Like Button

Friday, June 03, 2016

Lest Anyone Should Boast

I recently finished Rosaria Butterfield's The Secret Thoughts of an Unlikely Convert. This is not a review of the book. If you don't know who she is, she was a leftist, lesbian professor that despised Christians ... and then became one. Good story. She was redeemed and actually turned her life over to Christ. She has drawn a lot of fire from the LGBT community because she stopped being a lesbian and married a pastor. There was one part in her story, after she was a pastor's wife, that shocked me. It shouldn't have, but it did.

She wrote about talking to a woman at a church that was considering calling her husband to be the pastor there. The woman, not knowing Rosaria's testimony, asked what she thought they should do if a homosexual came into the church. Rosaria gave her a copy of her testimony. Later, the woman came back and told her she shouldn't tell anyone about her testimony and that she didn't know how to remain friends with her. (Not a quote; just the essence.)

I'm baffled at this. Isn't this the Pharisee and the sinner? "Thank you, God, that I'm not a sinner like that one." Aren't we all sinners saved by grace? Is there something particularly evil about homosexual sin that is worse than sins of pride, lust, greed, idolatry, or disobedience to parents? (I throw that last one in because on more than one occasion Paul does in his lists of sins (Rom 1:28-32; 2 Tim 3:1-5).) When did we become "better than them" when it is two Christians in view? "Sure," the message seems to be, "we're saved by grace through faith, not of works lest anyone should boast ... but we can at least boast that we weren't as bad as some others." How is it that we pray for the souls and salvation of people and then balk when it happens? Why do we rejoice in God's grace and then think we may have earned it? How can it be that we expect everyone to view us as redeemed, forgiven, clothed in the righteousness of Christ, but do not expect to view fellow believers the same way? I don't understand.

The response of that Christian woman brought tears to my eyes. Here I was, reading the book, rejoicing in at all that God was doing in the life of "an unlikely convert", and all that woman saw was the sinner Christ didn't see anymore. Dear Lord, teach me to be gracious to my fellow redeemed sinners, not thinking more highly of myself than I ought.

7 comments:

1eternitymatters said...

That response is tragic. Whenever I've taught on refuting pro-gay theology to Sunday school classes I always throw in some balance and ask, "What if the pastor came to you and asked you to befriend someone who struggles with same-sex attraction?" One guy I'm friends with is a believer who knows the behavior is sinful but struggles with the temptation. He just wants to be loved and listened to. He is on the right side of the issue. How dare we dismiss people like that because his sin isn't a temptation for us?

Stan said...

It was interesting in the book because she was NOT struggling with the temptation. God had taken it away. She was truly new. Yet this other woman couldn't stand the thought of the prior sin ... as if she herself had none. We're supposed to bear one another's burdens, not filter those we minister to for acceptable behavior.

David said...

That is a tragic yet seemingly all to common problem in the church. Too many people see the sin and not the sinner. It might also be part of the lie people have bought into that homosexuality is a condition not an action. It is truly heart wrenching to hear stories of repentant people being rejected by "Christians" for their past sins.

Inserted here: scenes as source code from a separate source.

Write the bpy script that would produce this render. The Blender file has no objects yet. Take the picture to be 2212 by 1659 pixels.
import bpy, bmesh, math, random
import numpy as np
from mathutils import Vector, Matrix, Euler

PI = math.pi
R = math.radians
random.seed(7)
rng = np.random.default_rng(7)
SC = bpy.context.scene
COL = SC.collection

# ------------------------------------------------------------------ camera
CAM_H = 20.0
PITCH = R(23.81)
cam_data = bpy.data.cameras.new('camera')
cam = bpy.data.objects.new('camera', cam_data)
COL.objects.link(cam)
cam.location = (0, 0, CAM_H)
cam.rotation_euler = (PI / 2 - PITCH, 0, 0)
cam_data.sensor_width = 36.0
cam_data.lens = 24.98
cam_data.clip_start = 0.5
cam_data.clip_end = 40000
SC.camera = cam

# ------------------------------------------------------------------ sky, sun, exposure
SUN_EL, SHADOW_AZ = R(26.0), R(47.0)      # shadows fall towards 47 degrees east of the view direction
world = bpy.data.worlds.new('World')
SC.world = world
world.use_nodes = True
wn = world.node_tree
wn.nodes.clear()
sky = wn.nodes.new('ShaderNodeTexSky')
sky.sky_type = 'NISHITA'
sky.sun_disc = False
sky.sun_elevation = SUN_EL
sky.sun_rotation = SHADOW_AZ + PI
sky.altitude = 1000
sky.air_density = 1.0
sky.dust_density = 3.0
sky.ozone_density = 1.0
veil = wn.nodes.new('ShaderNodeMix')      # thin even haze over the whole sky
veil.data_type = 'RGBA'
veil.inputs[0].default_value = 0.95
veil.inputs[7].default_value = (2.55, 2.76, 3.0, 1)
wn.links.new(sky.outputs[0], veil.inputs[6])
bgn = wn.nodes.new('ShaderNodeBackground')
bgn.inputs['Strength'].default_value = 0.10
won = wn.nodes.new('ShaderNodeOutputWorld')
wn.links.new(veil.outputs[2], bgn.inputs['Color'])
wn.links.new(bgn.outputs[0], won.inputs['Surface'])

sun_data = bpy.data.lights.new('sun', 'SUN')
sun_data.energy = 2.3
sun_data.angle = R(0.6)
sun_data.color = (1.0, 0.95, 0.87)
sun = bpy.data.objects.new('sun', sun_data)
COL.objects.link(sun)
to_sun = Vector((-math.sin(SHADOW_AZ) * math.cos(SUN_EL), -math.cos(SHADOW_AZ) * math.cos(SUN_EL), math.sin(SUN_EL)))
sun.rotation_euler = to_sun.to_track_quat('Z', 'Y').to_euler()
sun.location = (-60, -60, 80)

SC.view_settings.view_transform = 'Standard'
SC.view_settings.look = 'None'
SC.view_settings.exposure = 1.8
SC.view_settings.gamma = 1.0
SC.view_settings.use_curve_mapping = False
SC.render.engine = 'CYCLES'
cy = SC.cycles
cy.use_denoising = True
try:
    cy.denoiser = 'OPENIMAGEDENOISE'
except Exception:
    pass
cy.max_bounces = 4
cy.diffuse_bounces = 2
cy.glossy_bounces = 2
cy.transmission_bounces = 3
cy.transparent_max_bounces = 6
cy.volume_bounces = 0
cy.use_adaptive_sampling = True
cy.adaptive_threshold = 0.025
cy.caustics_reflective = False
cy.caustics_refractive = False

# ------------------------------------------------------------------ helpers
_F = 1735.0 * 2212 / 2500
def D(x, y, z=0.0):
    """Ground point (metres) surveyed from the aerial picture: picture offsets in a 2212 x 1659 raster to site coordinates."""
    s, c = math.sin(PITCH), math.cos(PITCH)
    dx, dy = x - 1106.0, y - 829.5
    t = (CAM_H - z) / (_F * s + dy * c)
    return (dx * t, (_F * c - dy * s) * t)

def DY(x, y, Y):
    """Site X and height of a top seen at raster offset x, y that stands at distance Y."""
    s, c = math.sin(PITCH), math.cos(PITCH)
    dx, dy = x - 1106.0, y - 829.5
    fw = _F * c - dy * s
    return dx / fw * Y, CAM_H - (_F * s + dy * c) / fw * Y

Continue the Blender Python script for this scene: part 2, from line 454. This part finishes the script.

Glenn E. Chatfield said...

I'd wager that the woman wouldn't have had a problem if the testimony was about heterosexual fornication and adultery. Some people seem to think homosexuality is the unforgivable sin.

Stan said...

Exactly. And while others sins might be unforgivable, mine certainly are not.

Marshall Art said...

It's not much different than the problems a truly reformed criminal might endure when his past is brought to light. If the guy was a thief, most of us would still check ourselves for our wallets. It's somewhat instinctive. However, I don't know that I would verbalize any nasty thoughts about it. Clearly in the case of this woman, she's now married to the pastor for cryin' out loud. That should mean something!

Stan said...

In a secular world it might be the natural response. If we're talking about lending our car to a guy who has had 30 accidents or having a sex offender babysit, it makes sense. What, exactly the threat is with a lesbian isn't entirely clear. But in a Christian world, it makes no sense. "If the Son makes you free, you will be free indeed." (John 8:36) If it is obvious that someone has given their life to Christ and it is clear that God has done a work in that person's life, the only reason to check your wallet or shun a lesbian is if we are convinced that our lust and pride and past sins are much safer than theirs.